Essay / Theology

Faith and Good Works, Christ and the Spirit

Justification is by grace alone through faith alone. It’s a wonderful truth, established by Paul,  classically recovered and emphasized by the Reformers. But as the Reformers learned in the sixteenth century, and as Protestants ought always to keep in mind when teaching this great doctrine, it is open to unhelpful mis-interpretation by those who would affirm it, and to uncharitable mis-representation by those who reject it. We ought, therefore, to teach justification through faith vigorously, but also carefully, and with certain safeguards creatively deployed.

A justifying faith that has no connection to good works is the danger so perennial that we ought to know to keep our eyes open for it. Wise teachers have found numerous ways to kill this beast.  Luther certainly emphasized faith, but warded off misunderstanding by saying “it is a living, busy, active, mighty thing, this faith.
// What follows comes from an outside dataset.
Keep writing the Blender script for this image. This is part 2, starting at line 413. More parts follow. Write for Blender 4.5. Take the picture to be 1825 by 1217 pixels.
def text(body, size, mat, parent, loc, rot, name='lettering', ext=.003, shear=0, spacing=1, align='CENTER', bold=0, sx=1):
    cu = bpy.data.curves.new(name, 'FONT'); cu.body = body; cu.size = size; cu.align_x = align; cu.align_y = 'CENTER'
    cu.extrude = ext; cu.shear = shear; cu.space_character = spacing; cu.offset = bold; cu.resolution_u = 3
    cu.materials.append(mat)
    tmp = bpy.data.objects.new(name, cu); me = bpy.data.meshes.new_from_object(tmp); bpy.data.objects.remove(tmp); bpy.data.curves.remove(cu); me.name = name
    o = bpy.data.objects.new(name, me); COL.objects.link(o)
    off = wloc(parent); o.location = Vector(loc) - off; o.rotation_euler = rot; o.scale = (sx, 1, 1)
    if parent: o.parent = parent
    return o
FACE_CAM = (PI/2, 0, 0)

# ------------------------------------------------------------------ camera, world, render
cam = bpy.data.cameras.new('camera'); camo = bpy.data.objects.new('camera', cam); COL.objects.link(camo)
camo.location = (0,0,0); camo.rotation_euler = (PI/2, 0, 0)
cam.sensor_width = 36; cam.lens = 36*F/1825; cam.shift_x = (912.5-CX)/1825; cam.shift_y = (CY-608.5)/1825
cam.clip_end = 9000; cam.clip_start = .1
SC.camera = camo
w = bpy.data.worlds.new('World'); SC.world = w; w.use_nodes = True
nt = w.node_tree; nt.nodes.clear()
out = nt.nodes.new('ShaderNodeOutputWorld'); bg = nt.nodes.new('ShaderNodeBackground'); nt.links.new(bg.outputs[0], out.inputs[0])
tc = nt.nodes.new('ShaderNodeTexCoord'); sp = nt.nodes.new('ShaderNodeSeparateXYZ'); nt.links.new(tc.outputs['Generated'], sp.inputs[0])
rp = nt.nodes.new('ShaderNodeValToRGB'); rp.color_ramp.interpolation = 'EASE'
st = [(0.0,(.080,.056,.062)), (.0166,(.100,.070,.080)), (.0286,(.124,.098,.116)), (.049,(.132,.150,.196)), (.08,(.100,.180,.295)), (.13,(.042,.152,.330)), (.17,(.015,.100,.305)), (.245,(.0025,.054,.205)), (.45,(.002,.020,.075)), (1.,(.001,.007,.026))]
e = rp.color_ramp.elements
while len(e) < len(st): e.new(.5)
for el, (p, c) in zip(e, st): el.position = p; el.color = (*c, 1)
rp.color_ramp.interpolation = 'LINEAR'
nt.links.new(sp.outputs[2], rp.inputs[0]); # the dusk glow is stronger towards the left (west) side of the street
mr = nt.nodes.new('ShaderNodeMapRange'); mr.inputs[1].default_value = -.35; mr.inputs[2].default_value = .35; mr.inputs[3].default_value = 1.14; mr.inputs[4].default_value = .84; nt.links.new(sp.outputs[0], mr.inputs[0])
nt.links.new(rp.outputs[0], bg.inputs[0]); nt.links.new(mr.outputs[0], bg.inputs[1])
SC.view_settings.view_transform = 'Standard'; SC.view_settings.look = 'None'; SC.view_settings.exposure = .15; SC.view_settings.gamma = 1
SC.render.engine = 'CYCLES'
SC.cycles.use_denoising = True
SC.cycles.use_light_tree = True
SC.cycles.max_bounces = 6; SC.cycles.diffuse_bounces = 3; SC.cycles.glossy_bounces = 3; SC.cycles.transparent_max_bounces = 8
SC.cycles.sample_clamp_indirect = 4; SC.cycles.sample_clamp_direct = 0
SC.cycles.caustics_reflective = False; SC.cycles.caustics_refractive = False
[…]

And so it is impossible for it not to do good works incessantly.” Later Protestants would say “we are saved by faith alone, but not by a faith that is alone,” since faith is never in fact alone.

John Calvin once used a particularly good argument in a public exchange with a particularly good opponent. His 1589 response to a letter from Cardinal Jacopo Sadoleto (and Sadoleto’s original letter itself) ought to be mandatory reading for anybody seeking an understanding of how educated Catholics and Protestants understood what was at stake.

Sadoleto brought the standard charge: that the Reformers, “by attributing everything to faith, leave no room for works.” Calvin has several responses, but his argument reaches a climax when he makes this point: The unity of the Christian life includes faith and works, because it is grounded in the unity of the work of Christ and the Holy Spirit, which is grounded in the unity of God the Holy Trinity.

Here is how he puts it:

We deny that good works have any share in justification, but we claim full authority for them in the lives of the righteous. For if he who has obtained justification possesses Christ, and at the same time Christ never is where his Spirit is not, it is obvious that gratuitous righteousness is necessarily connected with regeneration. Therefore, if you would duly understand how inseparable faith and works are, look to Christ, who, as the apostle teaches (1 Cor 1:30), has been given to us for justification and for sanctification. Wherever, therefore, that righteousness of faith which we maintain to be gratuitous is, there too Christ is; and where Christ is, there too is the Spirit of holiness who regenerates the soul to newness of life. On the contrary, where zeal for integrity and holiness is not in force, there neither the Spirit of Christ nor Christ himself are present. Wherever Christ is not, there is no righteousness, and indeed no faith; for faith cannot lay hold of Christ for righteousness without the Spirit of sanctification.

In the next paragraph, Calvin connects the christological and pneumatological argument to the love and election of God the Father, making the trinitarian argument complete.

This trinitarian argument has not escaped the notice of Michael Reeves, whose book Delighting in the Trinity makes the point concisely:

One of Sadoleto’s arguments against the message of the Reformation was that, if it is preached that God saves people by his grace alone, people will be given no reason to want holiness. After all, if my holiness does not contribute in any way to my getting saved, why should I bother? I’ve got ‘grace’, after all. It was a powerful jab to Calvin’s theological head, but the Reformer replied with a knockout blow: that Sadoleto had fundamentally misunderstood salvation, as if it was something other than being brought to know, love and so want to please a beautifully holy God. For Calvin, salvation was not about getting some thing called “grace” –it was about freely receiving the Spirit, and so the Father and the Son.

I agree that in the polemical context of the exchange between Calvin and Sadoleto this was indeed a jab to the head met by a knockout blow. But if you don’t like pugilistic imagery, or if you’d like to isolate the theological and spiritual point from its polemical framing, you could put it this way: The unity of the Trinity’s work in salvation entails the unity of justification through faith and Spirit-empowered sanctification. Faith and good works go together because Christ and the Spirit go together on the mission of the Father. You can’t have, you don’t have, nobody has ever had, one without the other.